**Aim of the task:** Copy exactly the lines from the start of the data below through the one that carries "A.append(V3(p0.x, p0.y, z-.318));", and only those.
☆ ☆ ☆ ☆
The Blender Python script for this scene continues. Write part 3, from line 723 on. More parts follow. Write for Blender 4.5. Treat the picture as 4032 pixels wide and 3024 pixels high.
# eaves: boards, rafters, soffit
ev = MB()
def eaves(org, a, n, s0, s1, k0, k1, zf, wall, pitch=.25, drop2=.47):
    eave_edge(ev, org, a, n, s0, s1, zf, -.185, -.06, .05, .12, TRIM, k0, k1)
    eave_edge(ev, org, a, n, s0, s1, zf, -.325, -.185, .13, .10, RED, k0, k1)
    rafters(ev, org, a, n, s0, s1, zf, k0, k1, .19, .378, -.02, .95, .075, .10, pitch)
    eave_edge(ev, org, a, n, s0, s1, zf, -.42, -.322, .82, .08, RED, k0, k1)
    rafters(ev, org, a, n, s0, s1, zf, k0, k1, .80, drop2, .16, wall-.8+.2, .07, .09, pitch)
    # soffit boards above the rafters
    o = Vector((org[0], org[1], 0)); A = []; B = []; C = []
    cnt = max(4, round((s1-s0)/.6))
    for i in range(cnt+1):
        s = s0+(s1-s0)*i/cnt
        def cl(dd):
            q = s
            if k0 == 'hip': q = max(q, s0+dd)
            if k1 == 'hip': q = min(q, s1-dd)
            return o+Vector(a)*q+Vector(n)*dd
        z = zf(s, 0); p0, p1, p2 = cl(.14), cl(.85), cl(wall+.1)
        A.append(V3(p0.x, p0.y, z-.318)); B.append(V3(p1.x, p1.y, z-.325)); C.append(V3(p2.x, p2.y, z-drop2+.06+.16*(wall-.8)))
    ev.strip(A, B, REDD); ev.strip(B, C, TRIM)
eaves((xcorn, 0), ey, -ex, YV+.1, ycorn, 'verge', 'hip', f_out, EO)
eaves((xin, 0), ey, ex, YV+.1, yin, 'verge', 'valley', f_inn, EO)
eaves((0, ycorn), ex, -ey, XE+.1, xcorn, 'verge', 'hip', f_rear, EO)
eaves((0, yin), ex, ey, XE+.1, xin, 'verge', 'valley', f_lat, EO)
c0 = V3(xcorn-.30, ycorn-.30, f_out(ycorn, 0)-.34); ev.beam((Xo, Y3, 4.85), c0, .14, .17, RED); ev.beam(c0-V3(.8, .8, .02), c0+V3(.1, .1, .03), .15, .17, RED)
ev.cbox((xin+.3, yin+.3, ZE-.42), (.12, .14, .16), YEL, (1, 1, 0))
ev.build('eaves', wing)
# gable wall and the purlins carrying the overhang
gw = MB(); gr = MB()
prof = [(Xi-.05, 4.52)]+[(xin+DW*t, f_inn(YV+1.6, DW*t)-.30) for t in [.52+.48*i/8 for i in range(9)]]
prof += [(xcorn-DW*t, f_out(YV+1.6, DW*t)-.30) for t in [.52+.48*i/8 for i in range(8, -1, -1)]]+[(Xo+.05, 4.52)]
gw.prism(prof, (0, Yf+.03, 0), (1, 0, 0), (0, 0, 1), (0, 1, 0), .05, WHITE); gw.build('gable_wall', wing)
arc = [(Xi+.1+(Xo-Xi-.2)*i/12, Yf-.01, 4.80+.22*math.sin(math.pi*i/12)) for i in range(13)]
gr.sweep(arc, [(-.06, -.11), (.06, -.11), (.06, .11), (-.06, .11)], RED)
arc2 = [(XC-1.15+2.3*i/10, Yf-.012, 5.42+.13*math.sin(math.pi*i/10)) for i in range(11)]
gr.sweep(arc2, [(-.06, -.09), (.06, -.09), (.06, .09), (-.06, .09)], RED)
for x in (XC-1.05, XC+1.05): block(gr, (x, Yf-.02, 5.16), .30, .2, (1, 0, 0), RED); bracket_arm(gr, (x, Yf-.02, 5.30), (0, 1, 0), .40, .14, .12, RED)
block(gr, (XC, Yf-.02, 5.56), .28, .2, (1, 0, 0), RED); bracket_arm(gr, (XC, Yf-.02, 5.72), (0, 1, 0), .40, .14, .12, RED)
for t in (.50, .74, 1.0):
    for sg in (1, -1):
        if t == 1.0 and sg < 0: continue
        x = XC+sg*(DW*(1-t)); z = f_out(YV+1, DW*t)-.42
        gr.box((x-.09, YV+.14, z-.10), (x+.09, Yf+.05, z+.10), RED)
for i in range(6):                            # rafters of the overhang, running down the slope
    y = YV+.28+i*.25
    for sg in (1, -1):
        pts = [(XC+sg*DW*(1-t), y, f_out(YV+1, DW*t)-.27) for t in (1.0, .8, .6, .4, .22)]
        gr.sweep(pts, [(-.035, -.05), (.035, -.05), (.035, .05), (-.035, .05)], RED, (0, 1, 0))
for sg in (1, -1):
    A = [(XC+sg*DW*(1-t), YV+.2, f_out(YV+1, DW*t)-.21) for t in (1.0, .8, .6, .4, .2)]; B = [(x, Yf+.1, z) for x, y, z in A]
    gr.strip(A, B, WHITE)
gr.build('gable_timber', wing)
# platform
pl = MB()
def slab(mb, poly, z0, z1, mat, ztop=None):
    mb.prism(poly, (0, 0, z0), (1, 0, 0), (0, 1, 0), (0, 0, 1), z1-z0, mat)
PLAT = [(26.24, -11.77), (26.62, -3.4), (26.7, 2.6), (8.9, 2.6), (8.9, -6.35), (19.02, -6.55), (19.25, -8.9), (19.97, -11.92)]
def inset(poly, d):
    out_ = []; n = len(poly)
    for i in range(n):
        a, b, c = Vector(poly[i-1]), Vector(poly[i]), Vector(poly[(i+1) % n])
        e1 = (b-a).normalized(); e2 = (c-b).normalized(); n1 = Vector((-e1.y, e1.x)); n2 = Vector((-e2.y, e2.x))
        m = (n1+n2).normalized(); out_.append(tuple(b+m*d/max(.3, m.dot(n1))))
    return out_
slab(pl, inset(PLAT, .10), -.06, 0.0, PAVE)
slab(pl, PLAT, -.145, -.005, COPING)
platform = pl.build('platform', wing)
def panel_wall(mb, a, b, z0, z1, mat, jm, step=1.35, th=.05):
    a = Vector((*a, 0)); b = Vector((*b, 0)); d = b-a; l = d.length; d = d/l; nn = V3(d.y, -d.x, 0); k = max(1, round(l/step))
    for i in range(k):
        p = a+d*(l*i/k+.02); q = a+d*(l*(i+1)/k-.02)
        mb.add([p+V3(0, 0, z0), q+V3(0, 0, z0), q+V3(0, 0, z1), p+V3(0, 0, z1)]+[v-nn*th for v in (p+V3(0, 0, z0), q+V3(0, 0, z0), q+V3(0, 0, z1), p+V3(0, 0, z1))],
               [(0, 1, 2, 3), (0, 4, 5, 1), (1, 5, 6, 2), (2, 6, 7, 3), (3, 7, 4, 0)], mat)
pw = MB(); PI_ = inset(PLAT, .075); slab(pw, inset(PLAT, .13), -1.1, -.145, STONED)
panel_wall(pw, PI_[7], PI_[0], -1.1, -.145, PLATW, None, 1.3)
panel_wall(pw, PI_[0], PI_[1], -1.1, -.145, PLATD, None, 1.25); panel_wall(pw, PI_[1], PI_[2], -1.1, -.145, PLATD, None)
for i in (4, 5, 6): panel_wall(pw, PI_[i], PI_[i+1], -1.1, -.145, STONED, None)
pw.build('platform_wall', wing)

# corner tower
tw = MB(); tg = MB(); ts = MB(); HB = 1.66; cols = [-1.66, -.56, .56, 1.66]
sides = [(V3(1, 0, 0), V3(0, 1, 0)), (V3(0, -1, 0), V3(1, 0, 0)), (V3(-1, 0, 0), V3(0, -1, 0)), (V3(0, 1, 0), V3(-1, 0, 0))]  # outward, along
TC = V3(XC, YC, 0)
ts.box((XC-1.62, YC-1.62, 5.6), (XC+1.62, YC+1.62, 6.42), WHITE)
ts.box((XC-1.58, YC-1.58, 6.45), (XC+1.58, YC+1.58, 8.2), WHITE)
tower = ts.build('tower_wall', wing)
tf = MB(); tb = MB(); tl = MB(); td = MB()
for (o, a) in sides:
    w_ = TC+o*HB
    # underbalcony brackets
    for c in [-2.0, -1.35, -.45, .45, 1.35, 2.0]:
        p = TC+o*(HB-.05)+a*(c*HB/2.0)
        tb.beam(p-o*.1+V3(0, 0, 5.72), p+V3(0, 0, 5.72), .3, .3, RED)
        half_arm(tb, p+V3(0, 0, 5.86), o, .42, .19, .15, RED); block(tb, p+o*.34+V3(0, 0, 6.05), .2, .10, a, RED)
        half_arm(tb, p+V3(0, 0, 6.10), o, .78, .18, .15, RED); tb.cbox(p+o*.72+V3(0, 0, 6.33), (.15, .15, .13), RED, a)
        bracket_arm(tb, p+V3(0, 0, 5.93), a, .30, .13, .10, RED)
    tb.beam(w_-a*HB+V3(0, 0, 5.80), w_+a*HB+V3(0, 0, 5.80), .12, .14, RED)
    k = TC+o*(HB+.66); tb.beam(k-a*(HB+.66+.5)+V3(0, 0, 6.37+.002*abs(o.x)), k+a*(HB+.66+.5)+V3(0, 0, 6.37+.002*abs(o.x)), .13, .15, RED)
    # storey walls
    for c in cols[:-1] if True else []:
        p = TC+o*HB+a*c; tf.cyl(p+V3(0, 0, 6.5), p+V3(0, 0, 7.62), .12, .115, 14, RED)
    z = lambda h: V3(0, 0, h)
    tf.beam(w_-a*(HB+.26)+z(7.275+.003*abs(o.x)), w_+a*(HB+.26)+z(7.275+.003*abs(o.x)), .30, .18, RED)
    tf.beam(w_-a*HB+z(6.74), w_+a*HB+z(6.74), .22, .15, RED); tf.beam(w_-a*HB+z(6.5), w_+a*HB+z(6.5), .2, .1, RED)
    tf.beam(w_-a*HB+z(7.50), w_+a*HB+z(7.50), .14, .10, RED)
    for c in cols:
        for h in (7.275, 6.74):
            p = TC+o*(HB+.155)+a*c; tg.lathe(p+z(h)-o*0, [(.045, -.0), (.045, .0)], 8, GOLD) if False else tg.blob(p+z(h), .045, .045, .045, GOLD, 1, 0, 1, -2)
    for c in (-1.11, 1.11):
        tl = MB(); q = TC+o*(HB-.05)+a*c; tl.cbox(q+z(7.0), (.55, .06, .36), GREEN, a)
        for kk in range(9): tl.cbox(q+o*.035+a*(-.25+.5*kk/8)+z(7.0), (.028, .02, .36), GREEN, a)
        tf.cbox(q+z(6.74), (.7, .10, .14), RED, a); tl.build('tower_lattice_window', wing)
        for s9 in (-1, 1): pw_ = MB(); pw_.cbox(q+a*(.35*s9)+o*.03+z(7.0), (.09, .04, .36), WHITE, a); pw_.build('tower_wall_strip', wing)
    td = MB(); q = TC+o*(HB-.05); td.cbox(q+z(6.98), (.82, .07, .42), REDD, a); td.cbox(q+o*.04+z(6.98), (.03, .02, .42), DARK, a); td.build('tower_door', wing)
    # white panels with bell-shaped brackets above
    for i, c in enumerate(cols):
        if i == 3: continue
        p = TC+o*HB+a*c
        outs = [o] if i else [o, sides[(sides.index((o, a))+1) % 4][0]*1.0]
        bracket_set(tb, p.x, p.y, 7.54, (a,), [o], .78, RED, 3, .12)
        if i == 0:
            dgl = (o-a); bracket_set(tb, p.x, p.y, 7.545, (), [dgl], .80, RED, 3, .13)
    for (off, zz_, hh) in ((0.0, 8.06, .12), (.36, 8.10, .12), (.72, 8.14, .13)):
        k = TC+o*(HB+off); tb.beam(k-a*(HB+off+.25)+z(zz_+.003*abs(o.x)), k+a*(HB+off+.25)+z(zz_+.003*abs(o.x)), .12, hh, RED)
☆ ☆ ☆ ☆
**Result:**
The Blender Python script for this scene continues. Write part 3, from line 723 on. More parts follow. Write for Blender 4.5. Treat the picture as 4032 pixels wide and 3024 pixels high.
# eaves: boards, rafters, soffit
ev = MB()
def eaves(org, a, n, s0, s1, k0, k1, zf, wall, pitch=.25, drop2=.47):
    eave_edge(ev, org, a, n, s0, s1, zf, -.185, -.06, .05, .12, TRIM, k0, k1)
    eave_edge(ev, org, a, n, s0, s1, zf, -.325, -.185, .13, .10, RED, k0, k1)
    rafters(ev, org, a, n, s0, s1, zf, k0, k1, .19, .378, -.02, .95, .075, .10, pitch)
    eave_edge(ev, org, a, n, s0, s1, zf, -.42, -.322, .82, .08, RED, k0, k1)
    rafters(ev, org, a, n, s0, s1, zf, k0, k1, .80, drop2, .16, wall-.8+.2, .07, .09, pitch)
    # soffit boards above the rafters
    o = Vector((org[0], org[1], 0)); A = []; B = []; C = []
    cnt = max(4, round((s1-s0)/.6))
    for i in range(cnt+1):
        s = s0+(s1-s0)*i/cnt
        def cl(dd):
            q = s
            if k0 == 'hip': q = max(q, s0+dd)
            if k1 == 'hip': q = min(q, s1-dd)
            return o+Vector(a)*q+Vector(n)*dd
        z = zf(s, 0); p0, p1, p2 = cl(.14), cl(.85), cl(wall+.1)
        A.append(V3(p0.x, p0.y, z-.318)); B.append(V3(p1.x, p1.y, z-.325)); C.append(V3(p2.x, p2.y, z-drop2+.06+.16*(wall-.8)))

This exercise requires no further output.